When inflation is high, people’s financial decisions become dominated by tax considerations. Tax-favored investments, such as owner-occupied housing, retirement accounts, and municipal bonds, become even more valuable.
Ordinary financial instruments, including stocks, bonds, and savings accounts, lose value as the tax system interacts with inflation. People are punished for saving, and so they save less. What little they do save gets channeled into less productive investments as they focus on tax considerations rather than real returns.
The Mortgage Dilemma
Our standard mortgage instrument, the 30-year fixed-rate mortgage, is designed for a low-inflation environment, but it becomes onerous in a high-inflation environment. For example, if you have a $400,000 mortgage at a 4 percent interest rate with 0 inflation, your monthly payment is $1910. But if inflation is 12 percent and the rate goes up to 16 percent, your monthly payment is $5379!
In theory, there is no difference between a 4 percent mortgage with 0 percent inflation and a 16 percent mortgage with 12 percent inflation. If you can afford one, you can afford the other. But the timing of your mortgage burden differs enormously.
With 12 percent inflation, your income “tilts” upward: as the years pass, your income will get higher and higher, so that a fixed payment will be lower and lower as a percent of your income. That would make the 16 percent mortgage that you take out today easy to afford 10 years from now. But that does you no good today, when the mortgage is impossible to afford.
If you already own a home, and especially if you have financed it with a low-rate mortgage, inflation is very good to you. Your payment burden grows lighter and lighter. But when interest rates rise to cover inflation, young families cannot get a foothold in the housing market.

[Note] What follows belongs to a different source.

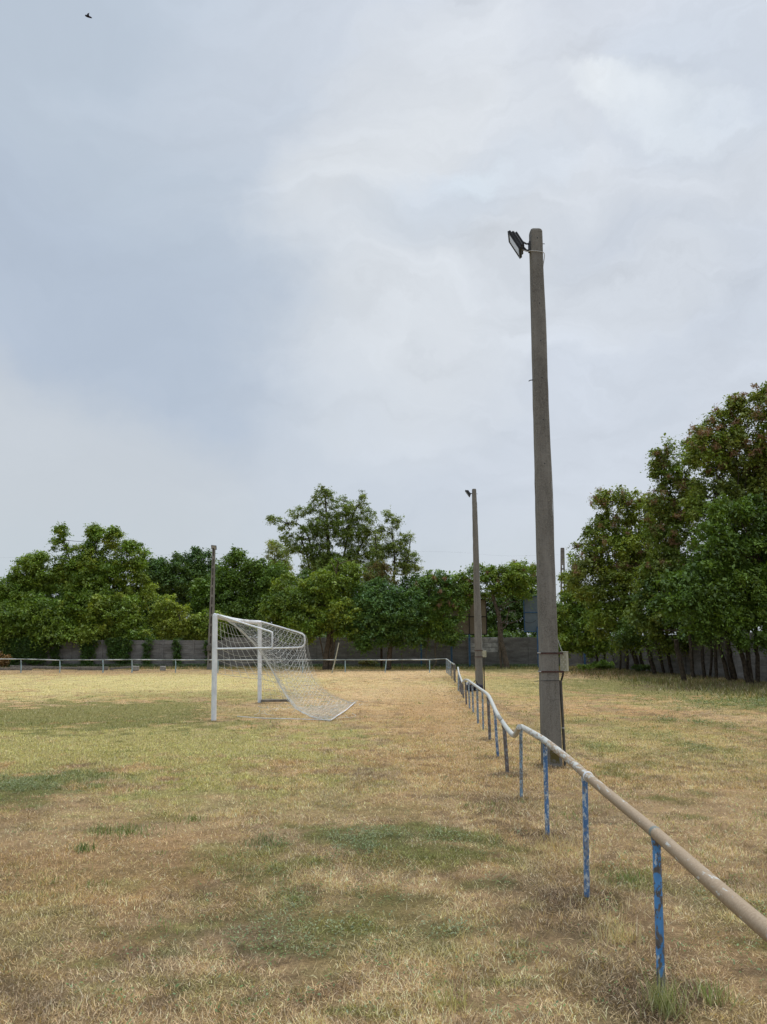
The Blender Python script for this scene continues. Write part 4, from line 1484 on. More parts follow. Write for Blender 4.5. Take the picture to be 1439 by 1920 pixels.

The “solution” to the “income tilt” problem is to adopt mortgage instruments that reduce your payment today in exchange for much higher payments in the future. But then what happens to you if inflation goes away? If that happens, then when those higher payments kick in, you won’t be able to afford them and you will lose your home.
The fixed-rate mortgage in a low-inflation environment allows you to face the future securely when you buy a home. High inflation takes away that security, and that makes it harder to plan for the future.
Conclusion
A high-inflation economy creates distortions. Relative salaries get out of whack. Savings no longer flow to their most productive uses. Fixed-rate mortgages create windfall gains for people who bought homes before inflation took off, while crushing the dreams of would-be first-time home buyers.
These distortions produce real costs. They are not the sensationalized costs that the media wrongly portray. But the costs are serious, and they cause long-term economic damage.
Enjoy it, Arnold. Following a hint from your dear Tyler Cowen, I have found this note from the Fed/Cleveland
https://www.clevelandfed.org/our-research/indicators-and-data/median-cpi.aspx
The inflation is measured by the median CPI changes as explained in the note and indicates that it still is within the 2-3% boundary. Accordingly, standard CPI changes would have been indicating some large changes in relative prices via increased nominal prices, that is, greater noise than usual.
Arnold, I have just read this
https://www.zerohedge.com/markets/answering-64-trillion-question-new-grand-unified-theory-inflation
and I think you should discuss it. It's a good attempt to go through alternative ideas advanced to explain the new concern about inflation (the final paragraph quotes Alan H. Guth who has pioneered the theory of cosmic inflation to make clear how difficult is to be persuasive about any particular theory of economic inflation).